É provável que outros países do Oriente Médio sigam o exemplo e entre estes conviria incluir o Egito, a Síria e a Arábia Saudita. Na Ásia há três grandes potências nucleares, que se tornarão quatro, incluindo a Rússia. Também o seria o Japão, se decidisse exercitar as suas capacidades. Se os acontecimentos do mundo procederem segundo o curso atual, é somente uma questão de tempo. Nem mesmo o mais aguerrido fautor da política de dissuasão nuclear poderia garantir que estes desenvolvimentos tornem o mundo mais seguro.
Muitos experts dizem que temos somente uma janela de uns dez anos antes que o processo do superaquecimento global seja irreversível em breve prazo. Também neste caso, é possível que um novo governo estadunidense tenha um comportamento mais positivo do que o governo Bush. Mas, será, em todo o caso, muito difícil inverter os modelos do estilo de vida americano radicados em profundidade, que fazem dos Estados Unidos o país que mais polui o mundo em relação aos seus habitantes. Ao mesmo tempo, no protocolo de Kioto não entram nem a China nem a Índia. Tocará a nós todos preparar-nos para o impacto da alteração climática, ao invés de tentar minimizar o seu avanço.

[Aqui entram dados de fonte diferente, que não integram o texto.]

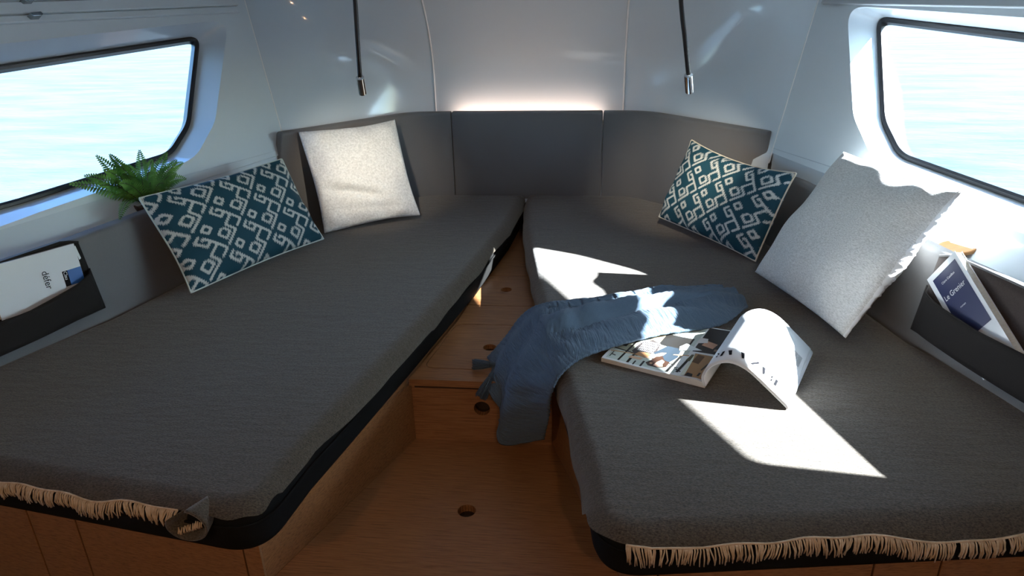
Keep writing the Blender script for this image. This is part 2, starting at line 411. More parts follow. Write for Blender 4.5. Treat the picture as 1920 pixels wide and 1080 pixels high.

Atenção, quando se tiver aquilo que se queria. Não creio que o mundo será mais seguro ou mais ordenado sem a liderança americana. A União Européia certamente não está pronta para calçar os sapatos dos Estados Unidos como policial do mundo. Como faremos então? Os próximos anos se apresentam como um período muito difícil e incerto para o mundo, seja qual for a coisa que ainda suceda. Devemos todos desejar-nos que a próxima presidência dos Estados Unidos esteja em condições de reparar alguns dos danos causados pela precedente. Mas, como chegaremos a uma cooperação maior entre as outras principais potências, quando não se está em condições de obter sequer um limitado acordo no interior da OIT? Não vejo respostas claras.